● **Records from a dataset**
________________________

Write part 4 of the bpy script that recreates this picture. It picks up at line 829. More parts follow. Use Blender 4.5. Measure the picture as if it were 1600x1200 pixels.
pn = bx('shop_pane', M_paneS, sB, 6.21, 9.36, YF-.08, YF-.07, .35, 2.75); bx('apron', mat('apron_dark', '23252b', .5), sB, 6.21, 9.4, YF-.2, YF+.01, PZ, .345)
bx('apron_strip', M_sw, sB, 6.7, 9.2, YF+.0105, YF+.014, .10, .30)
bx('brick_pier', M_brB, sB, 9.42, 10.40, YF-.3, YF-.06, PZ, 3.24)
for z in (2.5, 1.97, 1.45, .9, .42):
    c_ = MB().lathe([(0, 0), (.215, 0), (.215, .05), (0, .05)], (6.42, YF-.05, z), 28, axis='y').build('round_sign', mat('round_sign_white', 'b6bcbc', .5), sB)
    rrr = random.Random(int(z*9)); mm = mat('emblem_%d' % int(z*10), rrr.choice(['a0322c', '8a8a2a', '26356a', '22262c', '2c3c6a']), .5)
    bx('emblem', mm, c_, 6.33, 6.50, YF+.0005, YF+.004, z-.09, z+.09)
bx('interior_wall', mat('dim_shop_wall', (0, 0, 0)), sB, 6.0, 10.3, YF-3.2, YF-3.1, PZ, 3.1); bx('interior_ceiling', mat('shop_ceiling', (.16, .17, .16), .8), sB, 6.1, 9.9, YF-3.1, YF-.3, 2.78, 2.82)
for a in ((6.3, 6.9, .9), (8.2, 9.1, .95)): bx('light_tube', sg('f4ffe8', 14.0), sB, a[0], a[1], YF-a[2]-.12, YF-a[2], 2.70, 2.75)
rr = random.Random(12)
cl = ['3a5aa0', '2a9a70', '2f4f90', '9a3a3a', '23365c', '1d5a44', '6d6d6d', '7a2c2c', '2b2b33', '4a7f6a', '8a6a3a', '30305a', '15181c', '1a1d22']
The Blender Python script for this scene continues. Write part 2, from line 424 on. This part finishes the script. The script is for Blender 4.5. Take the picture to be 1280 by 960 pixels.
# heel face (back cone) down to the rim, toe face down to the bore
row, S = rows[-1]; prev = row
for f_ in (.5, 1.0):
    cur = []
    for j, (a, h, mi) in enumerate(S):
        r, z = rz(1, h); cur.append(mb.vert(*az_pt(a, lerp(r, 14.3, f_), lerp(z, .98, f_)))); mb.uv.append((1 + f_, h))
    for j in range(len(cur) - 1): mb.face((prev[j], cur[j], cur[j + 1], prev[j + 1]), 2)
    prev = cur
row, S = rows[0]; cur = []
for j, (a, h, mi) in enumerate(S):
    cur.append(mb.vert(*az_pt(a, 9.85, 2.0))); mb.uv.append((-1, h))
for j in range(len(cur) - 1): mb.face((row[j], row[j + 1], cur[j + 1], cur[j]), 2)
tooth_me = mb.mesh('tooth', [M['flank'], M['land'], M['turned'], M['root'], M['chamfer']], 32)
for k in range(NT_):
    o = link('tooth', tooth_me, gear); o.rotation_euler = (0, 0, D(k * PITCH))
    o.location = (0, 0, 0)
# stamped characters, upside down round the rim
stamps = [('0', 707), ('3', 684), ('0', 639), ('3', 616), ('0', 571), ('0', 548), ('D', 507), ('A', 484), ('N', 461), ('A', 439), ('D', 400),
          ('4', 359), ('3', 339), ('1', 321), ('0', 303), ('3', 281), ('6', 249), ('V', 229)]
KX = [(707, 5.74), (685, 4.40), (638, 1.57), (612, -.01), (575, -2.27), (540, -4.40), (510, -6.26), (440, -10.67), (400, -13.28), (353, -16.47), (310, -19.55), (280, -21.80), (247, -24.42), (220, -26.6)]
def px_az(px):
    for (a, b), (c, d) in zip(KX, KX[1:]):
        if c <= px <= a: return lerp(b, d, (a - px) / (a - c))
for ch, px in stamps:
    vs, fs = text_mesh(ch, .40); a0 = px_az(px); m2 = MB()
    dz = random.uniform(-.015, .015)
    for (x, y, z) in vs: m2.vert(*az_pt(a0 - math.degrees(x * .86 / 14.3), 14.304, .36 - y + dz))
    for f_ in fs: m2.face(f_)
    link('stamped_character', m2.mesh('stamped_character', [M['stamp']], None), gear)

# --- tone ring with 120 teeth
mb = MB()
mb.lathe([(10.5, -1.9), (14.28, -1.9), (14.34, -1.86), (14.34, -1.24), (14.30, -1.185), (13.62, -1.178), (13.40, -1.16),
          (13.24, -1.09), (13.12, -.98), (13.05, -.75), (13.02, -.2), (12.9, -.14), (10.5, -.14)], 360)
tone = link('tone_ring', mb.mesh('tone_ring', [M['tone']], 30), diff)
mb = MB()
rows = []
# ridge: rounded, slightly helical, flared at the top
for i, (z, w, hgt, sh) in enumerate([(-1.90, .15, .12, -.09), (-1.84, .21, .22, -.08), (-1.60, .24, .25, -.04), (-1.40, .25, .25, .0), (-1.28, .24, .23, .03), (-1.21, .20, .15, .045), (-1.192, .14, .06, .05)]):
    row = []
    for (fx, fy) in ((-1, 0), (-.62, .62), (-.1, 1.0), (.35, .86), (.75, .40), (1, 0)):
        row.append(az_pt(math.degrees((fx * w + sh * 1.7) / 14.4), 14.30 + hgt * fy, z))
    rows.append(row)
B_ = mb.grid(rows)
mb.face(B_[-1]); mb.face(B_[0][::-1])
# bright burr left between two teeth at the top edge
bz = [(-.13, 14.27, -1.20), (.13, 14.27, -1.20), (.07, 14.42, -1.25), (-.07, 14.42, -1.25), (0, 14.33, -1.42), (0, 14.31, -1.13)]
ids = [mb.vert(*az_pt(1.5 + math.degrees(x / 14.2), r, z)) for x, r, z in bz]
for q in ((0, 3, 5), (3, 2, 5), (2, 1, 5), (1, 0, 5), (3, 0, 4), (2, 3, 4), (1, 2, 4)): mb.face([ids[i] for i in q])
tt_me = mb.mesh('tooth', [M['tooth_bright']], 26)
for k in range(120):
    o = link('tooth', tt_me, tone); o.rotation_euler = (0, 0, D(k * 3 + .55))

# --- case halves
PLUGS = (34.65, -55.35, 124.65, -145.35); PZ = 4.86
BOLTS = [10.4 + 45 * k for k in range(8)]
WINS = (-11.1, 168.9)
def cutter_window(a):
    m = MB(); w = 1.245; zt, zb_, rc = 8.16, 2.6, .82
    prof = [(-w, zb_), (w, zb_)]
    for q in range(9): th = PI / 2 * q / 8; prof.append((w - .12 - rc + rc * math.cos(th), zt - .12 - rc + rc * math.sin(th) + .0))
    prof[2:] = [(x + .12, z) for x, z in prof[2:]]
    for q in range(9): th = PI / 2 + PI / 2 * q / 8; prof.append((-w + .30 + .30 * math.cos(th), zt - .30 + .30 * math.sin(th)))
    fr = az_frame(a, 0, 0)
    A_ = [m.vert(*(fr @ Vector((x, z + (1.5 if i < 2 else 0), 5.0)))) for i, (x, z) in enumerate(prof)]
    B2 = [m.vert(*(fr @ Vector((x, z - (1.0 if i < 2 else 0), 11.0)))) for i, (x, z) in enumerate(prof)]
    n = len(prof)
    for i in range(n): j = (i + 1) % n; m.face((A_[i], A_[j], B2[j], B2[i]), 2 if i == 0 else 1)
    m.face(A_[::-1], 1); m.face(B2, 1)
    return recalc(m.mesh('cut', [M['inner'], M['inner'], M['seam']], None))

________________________

● **Set problem**
Give again, word for word, only the lines running from the line with "M['root'], M['chamfer']], 32)" through the line with "o = link('tooth', tooth_me, gear);"; include both of those lines.

● **Output for this task**
tooth_me = mb.mesh('tooth', [M['flank'], M['land'], M['turned'], M['root'], M['chamfer']], 32)
for k in range(NT_):
    o = link('tooth', tooth_me, gear); o.rotation_euler = (0, 0, D(k * PITCH))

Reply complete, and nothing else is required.